Bloger podkreśla, że kuchnia koreańska jest bardzo aromatyczna i intensywnie doprawiona – głównie czosnkiem, imbirem, olejem sezamowym, sosem sojowym, pastą sojową daenjang, czerwoną pastą chilli gochujang (to przez nią jedzenie jest intensywnie czerwone) i płatkami chilli gochukaru - i gdy którejś z tych przypraw zabraknie, smak staje się mniej autentyczny.
– Co więcej, często jedzenie z Korei Południowej jest wyraziście pikantne, a na nasze rodzime podwórko przychodzi… odchudzone z chilli. Dania są więc dopasowane do szerszej grupy odbiorców, ale tracą swój charakter. A szkoda! – dodaje Filip.
Czy da się gotować po koreańsku w domu?
Jeśli chcemy spróbować swoich sił w kuchni koreańskiej, nie musi być to wcale bardzo trudne. Choć nazwy dań brzmią egzotycznie, część z nich możemy przygotować samodzielnie w domu, oczywiście mając na uwadze fakt, że możemy napotkać wspomniane wcześniej trudności ze zdobyciem pewnych składników.
Filip z kolei stawia na kimchi.Na porcję ryżu układa się koło siebie podsmażone lub zblanszowane warzywa oraz mięso. Z warzyw może być to marchew podsmażona z sosem sojowym, blanszowany szpinak z czosnkiem i olejem sezamowym, piklowana rzodkiew, ogórki świeże, blanszowane kiełki w sosie sojowym. Do tego najpopularniejsza jest cienko krojona smażona marynowana wołowina. Na ryż i warzywa kładzie się też jajko sadzone. Po podaniu zalewa się wszystko pastą gochujjang ( pasta z czerwonej papryki chili, kleistego ryżu, fermentowanej soi i solii miesza - przyp. red.).
– Dla nas, kiszących kapustę od małego, to żadna filozofia: zamiast białej użyjmy pekińskiej, a zamiast kminku - pasty chili. Poza tym w produkcji kimchi jest mnóstwo miejsca na dowolność, bo jest z nim jak z naszym rosołem - każda gospodyni ma swój przepis – tłumczy "Głodny Świata" Filip.

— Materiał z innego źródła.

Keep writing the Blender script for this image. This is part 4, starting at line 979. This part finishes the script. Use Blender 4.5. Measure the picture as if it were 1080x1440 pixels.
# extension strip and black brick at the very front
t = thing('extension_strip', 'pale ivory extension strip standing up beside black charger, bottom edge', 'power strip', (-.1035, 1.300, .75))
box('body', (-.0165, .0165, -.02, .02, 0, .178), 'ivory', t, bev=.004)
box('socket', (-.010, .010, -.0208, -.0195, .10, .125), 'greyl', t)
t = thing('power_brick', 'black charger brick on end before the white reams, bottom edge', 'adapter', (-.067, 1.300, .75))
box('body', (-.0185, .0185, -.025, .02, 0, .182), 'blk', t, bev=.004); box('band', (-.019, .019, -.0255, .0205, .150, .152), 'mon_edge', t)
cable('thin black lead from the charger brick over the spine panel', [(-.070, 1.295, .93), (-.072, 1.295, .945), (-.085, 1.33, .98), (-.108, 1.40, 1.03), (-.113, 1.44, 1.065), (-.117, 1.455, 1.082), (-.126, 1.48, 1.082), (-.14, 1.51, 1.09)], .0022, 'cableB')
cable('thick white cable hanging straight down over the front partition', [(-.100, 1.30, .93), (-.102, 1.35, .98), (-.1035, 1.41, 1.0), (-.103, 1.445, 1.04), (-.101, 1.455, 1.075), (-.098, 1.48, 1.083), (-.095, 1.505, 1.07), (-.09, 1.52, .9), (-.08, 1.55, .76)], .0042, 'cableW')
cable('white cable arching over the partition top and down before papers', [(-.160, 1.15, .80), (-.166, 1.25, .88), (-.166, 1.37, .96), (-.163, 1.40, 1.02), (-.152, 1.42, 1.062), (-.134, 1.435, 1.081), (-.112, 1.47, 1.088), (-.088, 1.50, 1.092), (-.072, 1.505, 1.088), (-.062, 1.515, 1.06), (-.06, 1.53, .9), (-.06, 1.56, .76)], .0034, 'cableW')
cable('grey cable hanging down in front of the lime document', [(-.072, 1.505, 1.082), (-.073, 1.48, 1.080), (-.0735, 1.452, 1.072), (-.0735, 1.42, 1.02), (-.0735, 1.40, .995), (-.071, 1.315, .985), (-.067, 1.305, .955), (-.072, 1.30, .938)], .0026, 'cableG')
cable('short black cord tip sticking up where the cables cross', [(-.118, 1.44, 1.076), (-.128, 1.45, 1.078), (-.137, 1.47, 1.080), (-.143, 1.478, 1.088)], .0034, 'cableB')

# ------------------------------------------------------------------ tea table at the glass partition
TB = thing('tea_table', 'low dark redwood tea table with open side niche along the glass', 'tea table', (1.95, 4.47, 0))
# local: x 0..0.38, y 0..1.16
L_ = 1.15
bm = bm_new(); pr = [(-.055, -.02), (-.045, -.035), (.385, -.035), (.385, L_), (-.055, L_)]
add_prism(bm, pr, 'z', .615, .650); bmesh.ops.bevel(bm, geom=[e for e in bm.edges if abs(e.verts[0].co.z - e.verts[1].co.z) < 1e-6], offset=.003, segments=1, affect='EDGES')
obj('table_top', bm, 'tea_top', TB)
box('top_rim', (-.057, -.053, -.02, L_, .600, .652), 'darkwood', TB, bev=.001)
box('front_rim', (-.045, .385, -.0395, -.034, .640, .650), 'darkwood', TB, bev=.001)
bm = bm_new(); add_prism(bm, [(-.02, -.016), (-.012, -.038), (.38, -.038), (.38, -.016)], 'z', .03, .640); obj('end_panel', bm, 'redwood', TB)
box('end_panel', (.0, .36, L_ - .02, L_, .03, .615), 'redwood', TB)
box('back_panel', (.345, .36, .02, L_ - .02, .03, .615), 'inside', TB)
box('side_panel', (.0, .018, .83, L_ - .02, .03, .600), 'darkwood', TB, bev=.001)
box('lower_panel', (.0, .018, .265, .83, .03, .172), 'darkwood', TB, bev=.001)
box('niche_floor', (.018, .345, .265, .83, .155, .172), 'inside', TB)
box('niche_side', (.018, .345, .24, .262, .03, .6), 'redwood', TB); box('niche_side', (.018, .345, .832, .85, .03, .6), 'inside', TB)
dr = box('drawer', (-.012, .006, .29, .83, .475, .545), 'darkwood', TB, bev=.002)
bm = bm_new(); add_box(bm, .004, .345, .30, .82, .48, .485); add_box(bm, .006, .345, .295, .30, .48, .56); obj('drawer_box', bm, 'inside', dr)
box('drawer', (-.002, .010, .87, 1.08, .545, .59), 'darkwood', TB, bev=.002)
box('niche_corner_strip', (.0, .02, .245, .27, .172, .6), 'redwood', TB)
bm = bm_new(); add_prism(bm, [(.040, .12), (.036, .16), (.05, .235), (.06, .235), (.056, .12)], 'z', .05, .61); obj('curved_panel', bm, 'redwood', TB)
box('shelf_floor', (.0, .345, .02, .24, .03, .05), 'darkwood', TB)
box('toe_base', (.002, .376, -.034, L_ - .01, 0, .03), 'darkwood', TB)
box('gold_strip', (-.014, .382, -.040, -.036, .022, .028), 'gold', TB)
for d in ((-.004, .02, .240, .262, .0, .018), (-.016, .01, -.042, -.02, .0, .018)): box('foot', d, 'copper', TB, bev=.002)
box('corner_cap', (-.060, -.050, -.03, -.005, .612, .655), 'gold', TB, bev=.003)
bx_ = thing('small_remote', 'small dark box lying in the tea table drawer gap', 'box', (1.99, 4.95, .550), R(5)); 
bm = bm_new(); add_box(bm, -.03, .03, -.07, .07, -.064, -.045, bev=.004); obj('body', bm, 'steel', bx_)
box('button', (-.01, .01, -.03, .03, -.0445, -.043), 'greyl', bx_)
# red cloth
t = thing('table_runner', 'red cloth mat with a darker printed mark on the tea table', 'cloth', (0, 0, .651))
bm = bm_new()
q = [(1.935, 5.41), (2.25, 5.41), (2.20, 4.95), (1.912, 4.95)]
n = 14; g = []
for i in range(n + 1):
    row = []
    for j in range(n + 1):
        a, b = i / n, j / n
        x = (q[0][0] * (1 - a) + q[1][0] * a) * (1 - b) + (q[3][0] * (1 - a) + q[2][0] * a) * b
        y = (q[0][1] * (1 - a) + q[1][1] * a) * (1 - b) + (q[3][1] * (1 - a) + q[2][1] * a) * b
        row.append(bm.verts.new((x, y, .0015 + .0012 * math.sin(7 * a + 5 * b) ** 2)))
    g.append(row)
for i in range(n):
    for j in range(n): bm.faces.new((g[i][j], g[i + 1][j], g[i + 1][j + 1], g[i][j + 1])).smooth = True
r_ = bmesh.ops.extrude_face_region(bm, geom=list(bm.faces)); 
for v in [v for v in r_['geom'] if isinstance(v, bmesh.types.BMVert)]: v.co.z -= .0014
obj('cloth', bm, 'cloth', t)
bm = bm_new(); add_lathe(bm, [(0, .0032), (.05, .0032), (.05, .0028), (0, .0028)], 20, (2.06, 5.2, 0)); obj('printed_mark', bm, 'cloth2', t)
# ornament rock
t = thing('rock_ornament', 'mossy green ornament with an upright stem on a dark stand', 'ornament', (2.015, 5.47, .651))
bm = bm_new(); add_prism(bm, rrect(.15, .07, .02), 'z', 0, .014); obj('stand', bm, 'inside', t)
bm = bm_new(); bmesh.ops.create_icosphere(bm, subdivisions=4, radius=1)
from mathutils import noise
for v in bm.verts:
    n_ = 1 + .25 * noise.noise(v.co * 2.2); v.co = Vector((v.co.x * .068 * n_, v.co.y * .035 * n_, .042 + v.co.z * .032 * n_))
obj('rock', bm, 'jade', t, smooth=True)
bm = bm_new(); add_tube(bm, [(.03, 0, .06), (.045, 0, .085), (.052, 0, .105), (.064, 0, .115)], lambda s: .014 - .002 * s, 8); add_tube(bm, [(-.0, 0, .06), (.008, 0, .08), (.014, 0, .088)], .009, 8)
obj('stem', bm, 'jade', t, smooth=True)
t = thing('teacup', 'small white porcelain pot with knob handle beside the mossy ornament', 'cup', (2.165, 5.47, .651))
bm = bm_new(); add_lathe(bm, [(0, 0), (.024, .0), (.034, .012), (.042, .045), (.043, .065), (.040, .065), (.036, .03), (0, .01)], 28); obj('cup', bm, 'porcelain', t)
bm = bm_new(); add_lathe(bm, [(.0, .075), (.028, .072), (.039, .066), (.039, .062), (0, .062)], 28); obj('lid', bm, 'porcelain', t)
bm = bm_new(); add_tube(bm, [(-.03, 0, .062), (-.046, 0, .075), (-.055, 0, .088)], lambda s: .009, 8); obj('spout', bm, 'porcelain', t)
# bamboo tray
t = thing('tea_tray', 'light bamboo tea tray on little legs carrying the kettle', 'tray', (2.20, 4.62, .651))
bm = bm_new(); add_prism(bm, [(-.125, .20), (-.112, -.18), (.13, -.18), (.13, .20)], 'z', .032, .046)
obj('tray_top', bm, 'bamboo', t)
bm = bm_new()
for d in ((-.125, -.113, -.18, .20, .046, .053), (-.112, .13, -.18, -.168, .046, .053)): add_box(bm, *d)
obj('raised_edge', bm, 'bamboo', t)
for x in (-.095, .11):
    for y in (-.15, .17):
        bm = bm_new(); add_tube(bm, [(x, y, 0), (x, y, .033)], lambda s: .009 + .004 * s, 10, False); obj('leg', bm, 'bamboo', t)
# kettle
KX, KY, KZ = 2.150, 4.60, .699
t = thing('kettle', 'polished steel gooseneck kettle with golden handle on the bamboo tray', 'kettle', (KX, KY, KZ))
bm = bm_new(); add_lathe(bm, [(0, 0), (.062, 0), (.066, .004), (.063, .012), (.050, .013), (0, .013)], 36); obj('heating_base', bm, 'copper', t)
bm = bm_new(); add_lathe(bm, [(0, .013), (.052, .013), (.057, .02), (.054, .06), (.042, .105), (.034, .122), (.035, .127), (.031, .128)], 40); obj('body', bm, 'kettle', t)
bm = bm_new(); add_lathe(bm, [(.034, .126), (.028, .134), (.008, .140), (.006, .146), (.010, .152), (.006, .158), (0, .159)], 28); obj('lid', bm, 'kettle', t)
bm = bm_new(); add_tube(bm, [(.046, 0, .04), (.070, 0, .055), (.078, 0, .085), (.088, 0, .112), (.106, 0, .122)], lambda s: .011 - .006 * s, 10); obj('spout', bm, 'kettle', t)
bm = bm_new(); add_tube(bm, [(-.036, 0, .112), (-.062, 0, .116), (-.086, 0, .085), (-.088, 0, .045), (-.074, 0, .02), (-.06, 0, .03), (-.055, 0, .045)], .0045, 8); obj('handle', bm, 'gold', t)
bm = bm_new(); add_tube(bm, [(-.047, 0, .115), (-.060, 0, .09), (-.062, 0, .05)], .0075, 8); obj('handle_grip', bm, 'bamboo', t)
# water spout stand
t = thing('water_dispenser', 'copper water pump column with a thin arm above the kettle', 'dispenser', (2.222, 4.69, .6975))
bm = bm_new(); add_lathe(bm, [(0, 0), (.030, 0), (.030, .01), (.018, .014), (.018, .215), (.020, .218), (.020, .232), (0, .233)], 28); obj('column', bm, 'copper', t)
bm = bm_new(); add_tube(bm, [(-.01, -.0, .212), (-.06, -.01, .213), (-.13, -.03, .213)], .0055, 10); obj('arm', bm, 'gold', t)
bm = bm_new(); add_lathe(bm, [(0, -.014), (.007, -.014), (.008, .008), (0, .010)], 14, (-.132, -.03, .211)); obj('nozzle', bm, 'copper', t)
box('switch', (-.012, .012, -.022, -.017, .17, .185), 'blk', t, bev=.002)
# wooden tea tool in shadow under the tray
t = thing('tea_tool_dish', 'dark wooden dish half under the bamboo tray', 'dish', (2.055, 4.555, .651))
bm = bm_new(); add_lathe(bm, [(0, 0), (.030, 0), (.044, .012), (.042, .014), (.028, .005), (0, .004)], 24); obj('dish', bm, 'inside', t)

Pamiętajmy, że podróżowanie po świecie można zacząć wcale nie opuszczając miasta. Jeśli nie mamy możliwości wyjazdu, korzystajmy z tego, co jest bardziej dostępne. Restauracje, w tym również koreańskie, otwierają nam głowy na nowe smaki i kulturę. Podobnie jak eksperymentowanie we własnej kuchni, które rozwija zmysły i pozwala zaskoczyć gości pomysłowymi daniami. Warto próbować, Hwaiting!*
*"powodzenia/uda się" w języku koreańskim.